Today I worked on fixing some data consistency issues. It's a problem I've been trying to fix for over a week and today I managed to wrap it up.
I close my laptop, walk out of my bedroom – which is also my work room in the day – and go to the toilet. I see myself in the mirror and get a strange feeling.
Another workday over. I survived. No, even better, I made some money.
Huh.
I made some money. I'm looking at myself in the mirror and focus on my flexed eyebrows.
How exactly am I being paid to do this? Why? Who did I help?
My mind immediately conjures up the imagery of restaurant owner serving food to my table with a smile of satisfaction in his face.
For him, I imagined, earning money from a day's work is an intuitive matter. I serve people food, and they pay me for the food, plus tips for my friendliness. There's a direct relationship between what he did that day for people and what he took in as his keep from his customers.
There's no such feeling for me as a remote, full-time employee at a company. Because of this I feel a little lost sometimes about this line of work.
I practically never talk to customers. My customers sometimes aren't even users of our product but colleagues who use an internal tool that I help build.
And even if I did talk to customers, I never feel like I'm really helping them.
Well... okay, that's not entirely true.
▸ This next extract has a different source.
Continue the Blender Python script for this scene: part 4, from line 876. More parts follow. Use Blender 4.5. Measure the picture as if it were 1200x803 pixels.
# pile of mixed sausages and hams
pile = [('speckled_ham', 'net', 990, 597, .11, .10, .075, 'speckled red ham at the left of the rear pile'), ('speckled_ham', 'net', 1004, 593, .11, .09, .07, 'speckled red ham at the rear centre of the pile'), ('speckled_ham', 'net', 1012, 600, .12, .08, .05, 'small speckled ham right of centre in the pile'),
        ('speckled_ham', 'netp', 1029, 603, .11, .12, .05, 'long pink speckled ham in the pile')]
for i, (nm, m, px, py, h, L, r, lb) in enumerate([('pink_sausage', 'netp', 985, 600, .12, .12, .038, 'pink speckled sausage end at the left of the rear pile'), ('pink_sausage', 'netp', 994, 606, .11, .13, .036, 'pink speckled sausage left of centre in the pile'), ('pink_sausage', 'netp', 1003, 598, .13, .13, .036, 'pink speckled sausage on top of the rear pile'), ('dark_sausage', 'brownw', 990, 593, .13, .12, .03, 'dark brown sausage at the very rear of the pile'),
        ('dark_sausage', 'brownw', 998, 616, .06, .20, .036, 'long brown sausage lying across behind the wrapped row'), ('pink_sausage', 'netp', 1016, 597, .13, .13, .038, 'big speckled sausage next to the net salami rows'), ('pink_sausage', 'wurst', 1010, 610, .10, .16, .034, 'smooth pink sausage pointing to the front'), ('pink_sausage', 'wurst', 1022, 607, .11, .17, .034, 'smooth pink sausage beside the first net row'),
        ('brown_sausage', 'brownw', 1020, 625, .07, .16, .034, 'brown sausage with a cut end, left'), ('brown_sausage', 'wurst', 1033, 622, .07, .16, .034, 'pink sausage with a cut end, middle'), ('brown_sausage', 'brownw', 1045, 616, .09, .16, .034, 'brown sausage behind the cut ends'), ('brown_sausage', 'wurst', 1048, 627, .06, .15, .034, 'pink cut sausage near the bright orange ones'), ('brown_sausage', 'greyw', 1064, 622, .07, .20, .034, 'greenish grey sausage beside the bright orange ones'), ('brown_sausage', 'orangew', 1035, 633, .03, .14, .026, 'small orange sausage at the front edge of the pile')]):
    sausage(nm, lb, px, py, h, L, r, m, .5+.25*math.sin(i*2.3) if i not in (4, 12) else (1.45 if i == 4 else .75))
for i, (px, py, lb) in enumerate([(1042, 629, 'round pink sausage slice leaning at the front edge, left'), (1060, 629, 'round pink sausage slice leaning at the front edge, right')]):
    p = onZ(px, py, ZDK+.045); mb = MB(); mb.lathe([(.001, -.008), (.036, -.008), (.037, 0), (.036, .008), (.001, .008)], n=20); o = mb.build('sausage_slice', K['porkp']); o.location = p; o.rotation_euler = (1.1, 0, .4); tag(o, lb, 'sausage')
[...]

There was a period of 3.5 years in my life where I did technical customer support several days a week and I knew by the end of the day that I'd helped five or ten specific people resolve their work problem.
That job paid a lot less than my current job, though.
Isn't it a little weird that the jobs that require contact with the people who are actually paying you – ultimately, employers don't pay your salary, customers do – are the jobs that pay less? It's as though we have to pay a premium to have a genuine social aspect of "I helped you so you paid me and we're both happy today" in our job.
Also, I find it funny that I have to front-load some physical activity in the gym to keep my body functioning well. Some people's jobs – like the restaurant owner – actually have that baked into the work, spread throughout the day. Since I work from home and don't need to walk around an office, I have to hit the gym.
Well, anyways, that's what I noticed today. I write stuff to make computers do things for people whom I will only know in the abstract, and someone pays me for that. Part of the proceeds go to funding my membership to a place where I can lift weights for no benefit of anyone other than myself.